In the data below, find every line with the string "picture" and pull it out.
========
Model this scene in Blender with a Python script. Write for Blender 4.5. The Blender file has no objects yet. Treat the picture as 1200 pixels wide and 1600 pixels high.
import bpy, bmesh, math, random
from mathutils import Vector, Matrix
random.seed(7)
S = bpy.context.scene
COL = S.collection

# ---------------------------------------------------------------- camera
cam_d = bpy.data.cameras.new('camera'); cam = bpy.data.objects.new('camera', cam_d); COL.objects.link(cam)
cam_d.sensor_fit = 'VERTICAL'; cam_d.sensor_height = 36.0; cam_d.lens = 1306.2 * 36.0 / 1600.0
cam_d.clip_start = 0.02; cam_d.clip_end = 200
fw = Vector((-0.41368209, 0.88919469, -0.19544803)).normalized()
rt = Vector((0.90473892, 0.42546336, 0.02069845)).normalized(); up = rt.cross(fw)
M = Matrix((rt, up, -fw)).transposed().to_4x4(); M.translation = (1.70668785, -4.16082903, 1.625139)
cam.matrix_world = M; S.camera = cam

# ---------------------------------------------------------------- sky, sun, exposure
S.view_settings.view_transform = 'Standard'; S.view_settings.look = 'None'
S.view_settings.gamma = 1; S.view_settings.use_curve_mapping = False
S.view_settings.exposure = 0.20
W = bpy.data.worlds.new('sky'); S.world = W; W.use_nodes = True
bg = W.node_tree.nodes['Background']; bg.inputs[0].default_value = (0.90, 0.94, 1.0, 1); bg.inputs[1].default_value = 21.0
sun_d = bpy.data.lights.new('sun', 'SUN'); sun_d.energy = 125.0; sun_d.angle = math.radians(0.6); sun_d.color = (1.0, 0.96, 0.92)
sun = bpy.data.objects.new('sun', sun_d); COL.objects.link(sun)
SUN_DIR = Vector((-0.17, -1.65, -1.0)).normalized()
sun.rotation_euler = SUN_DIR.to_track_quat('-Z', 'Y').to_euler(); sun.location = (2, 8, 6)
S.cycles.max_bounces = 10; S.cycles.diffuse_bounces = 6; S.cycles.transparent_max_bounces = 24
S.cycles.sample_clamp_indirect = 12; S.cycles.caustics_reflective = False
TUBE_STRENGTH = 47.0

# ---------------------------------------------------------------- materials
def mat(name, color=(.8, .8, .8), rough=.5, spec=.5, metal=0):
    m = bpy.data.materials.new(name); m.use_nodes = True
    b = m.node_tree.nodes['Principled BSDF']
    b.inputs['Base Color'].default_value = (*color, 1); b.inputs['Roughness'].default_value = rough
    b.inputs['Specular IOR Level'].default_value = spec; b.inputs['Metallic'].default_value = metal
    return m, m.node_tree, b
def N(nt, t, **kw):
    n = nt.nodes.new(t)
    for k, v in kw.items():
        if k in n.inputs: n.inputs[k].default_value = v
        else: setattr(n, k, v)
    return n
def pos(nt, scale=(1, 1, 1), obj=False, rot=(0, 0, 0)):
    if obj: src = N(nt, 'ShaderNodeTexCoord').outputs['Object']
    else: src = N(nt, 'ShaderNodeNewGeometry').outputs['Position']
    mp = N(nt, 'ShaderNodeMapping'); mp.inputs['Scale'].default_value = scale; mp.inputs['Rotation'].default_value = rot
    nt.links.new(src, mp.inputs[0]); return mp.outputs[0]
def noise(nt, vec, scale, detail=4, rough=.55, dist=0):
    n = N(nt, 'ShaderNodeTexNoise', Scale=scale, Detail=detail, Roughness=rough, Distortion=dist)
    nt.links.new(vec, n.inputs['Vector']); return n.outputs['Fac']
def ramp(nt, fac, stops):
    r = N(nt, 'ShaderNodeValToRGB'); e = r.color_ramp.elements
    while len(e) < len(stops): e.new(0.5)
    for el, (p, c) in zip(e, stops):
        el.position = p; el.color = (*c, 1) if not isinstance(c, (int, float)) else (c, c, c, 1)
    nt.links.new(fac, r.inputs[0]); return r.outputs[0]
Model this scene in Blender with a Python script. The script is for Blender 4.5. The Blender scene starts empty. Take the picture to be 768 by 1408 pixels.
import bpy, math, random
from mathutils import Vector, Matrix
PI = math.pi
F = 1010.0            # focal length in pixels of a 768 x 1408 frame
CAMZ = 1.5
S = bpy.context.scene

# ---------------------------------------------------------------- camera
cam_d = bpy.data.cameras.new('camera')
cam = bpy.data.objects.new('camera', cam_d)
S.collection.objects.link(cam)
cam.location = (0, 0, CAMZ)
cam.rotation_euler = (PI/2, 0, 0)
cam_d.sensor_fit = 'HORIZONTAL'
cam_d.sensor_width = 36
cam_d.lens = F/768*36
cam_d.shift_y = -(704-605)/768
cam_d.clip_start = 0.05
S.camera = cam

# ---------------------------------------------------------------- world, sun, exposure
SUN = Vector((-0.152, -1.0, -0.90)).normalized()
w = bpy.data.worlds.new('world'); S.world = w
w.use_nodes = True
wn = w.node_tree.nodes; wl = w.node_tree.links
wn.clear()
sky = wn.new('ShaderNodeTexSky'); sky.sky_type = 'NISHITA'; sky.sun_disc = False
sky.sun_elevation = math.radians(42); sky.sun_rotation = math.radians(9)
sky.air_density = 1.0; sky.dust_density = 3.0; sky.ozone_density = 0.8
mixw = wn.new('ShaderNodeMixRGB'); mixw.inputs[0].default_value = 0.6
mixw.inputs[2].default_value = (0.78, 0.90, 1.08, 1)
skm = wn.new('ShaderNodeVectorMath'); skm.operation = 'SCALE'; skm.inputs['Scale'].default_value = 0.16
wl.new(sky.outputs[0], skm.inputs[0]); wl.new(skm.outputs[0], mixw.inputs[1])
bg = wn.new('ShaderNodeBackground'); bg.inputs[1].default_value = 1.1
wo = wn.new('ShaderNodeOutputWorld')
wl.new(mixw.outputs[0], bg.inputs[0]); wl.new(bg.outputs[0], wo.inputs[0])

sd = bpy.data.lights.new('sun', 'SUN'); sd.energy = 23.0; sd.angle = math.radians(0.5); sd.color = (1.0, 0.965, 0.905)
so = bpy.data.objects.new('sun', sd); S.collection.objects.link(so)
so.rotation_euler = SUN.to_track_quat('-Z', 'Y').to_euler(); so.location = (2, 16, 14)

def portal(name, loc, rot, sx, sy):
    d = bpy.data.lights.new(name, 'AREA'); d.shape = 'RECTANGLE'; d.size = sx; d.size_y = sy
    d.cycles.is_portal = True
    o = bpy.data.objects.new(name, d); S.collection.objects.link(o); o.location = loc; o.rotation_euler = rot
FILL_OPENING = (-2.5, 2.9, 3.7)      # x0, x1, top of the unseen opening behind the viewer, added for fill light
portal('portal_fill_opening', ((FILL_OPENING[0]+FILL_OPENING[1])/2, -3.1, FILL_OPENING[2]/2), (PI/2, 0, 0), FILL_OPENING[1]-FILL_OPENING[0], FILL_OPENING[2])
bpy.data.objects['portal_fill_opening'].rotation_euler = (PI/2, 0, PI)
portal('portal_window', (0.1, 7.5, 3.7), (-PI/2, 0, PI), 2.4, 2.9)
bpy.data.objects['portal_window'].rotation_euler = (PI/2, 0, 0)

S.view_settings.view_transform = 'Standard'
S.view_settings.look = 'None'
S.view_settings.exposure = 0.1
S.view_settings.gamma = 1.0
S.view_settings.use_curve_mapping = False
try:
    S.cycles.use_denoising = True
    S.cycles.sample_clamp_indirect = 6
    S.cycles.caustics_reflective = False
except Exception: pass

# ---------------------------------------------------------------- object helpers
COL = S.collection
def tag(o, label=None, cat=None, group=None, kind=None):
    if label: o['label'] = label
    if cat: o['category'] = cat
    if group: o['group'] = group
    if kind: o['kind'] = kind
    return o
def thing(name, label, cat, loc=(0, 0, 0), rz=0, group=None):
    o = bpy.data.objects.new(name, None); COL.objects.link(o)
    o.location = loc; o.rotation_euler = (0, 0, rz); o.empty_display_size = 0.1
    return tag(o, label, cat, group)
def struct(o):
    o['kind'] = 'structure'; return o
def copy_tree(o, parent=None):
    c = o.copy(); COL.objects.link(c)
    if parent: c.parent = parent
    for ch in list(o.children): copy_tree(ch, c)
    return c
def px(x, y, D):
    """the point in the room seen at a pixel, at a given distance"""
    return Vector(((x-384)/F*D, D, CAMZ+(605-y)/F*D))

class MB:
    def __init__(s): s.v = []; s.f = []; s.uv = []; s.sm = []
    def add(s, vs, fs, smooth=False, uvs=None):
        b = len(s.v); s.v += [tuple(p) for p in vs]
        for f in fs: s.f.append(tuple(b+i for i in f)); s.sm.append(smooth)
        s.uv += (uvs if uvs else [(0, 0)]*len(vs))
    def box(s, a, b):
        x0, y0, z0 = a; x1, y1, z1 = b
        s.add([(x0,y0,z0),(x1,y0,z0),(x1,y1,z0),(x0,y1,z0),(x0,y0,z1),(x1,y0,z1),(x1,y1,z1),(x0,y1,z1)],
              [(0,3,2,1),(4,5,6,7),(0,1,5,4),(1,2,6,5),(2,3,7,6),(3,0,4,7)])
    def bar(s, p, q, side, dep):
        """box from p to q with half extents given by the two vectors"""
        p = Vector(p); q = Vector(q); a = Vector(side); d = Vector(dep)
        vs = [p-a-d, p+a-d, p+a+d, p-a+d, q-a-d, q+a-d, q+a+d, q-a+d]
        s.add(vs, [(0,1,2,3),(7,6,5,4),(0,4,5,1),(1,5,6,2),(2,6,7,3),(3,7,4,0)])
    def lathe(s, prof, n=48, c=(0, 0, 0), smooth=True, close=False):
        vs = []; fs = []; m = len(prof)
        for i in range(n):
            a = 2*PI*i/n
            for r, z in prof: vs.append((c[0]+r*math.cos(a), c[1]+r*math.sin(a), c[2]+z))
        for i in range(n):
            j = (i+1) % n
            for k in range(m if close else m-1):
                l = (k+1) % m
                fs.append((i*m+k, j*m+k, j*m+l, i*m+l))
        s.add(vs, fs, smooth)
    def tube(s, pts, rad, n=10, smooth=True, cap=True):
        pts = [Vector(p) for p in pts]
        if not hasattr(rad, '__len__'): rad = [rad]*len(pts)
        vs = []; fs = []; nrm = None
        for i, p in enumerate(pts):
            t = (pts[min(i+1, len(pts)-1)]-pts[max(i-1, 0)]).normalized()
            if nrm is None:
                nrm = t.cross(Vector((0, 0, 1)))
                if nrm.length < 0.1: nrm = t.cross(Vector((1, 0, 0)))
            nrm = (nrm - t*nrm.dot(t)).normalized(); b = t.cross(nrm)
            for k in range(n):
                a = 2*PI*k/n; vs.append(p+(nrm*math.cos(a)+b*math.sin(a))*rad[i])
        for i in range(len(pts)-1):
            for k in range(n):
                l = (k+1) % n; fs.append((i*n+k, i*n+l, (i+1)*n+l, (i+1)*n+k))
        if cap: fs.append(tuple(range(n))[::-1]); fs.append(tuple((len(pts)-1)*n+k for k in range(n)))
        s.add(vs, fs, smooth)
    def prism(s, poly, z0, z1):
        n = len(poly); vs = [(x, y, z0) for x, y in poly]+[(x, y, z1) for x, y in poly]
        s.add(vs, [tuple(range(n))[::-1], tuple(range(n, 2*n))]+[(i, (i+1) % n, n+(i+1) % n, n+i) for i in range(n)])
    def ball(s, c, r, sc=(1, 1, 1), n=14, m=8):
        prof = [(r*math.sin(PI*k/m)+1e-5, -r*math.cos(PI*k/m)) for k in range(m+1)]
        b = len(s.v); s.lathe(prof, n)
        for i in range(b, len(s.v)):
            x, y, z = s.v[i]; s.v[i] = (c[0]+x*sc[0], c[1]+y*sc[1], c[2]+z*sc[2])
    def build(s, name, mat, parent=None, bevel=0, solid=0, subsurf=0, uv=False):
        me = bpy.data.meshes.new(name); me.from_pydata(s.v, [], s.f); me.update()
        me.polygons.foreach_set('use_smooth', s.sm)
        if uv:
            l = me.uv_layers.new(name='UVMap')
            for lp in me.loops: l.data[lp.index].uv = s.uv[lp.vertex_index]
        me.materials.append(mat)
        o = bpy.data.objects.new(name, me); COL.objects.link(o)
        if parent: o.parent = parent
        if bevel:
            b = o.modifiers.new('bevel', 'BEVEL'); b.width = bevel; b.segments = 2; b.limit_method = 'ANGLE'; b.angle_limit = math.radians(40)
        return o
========
## [Written answer]
Model this scene in Blender with a Python script. Write for Blender 4.5. The Blender file has no objects yet. Treat the picture as 1200 pixels wide and 1600 pixels high.
Model this scene in Blender with a Python script. The script is for Blender 4.5. The Blender scene starts empty. Take the picture to be 768 by 1408 pixels.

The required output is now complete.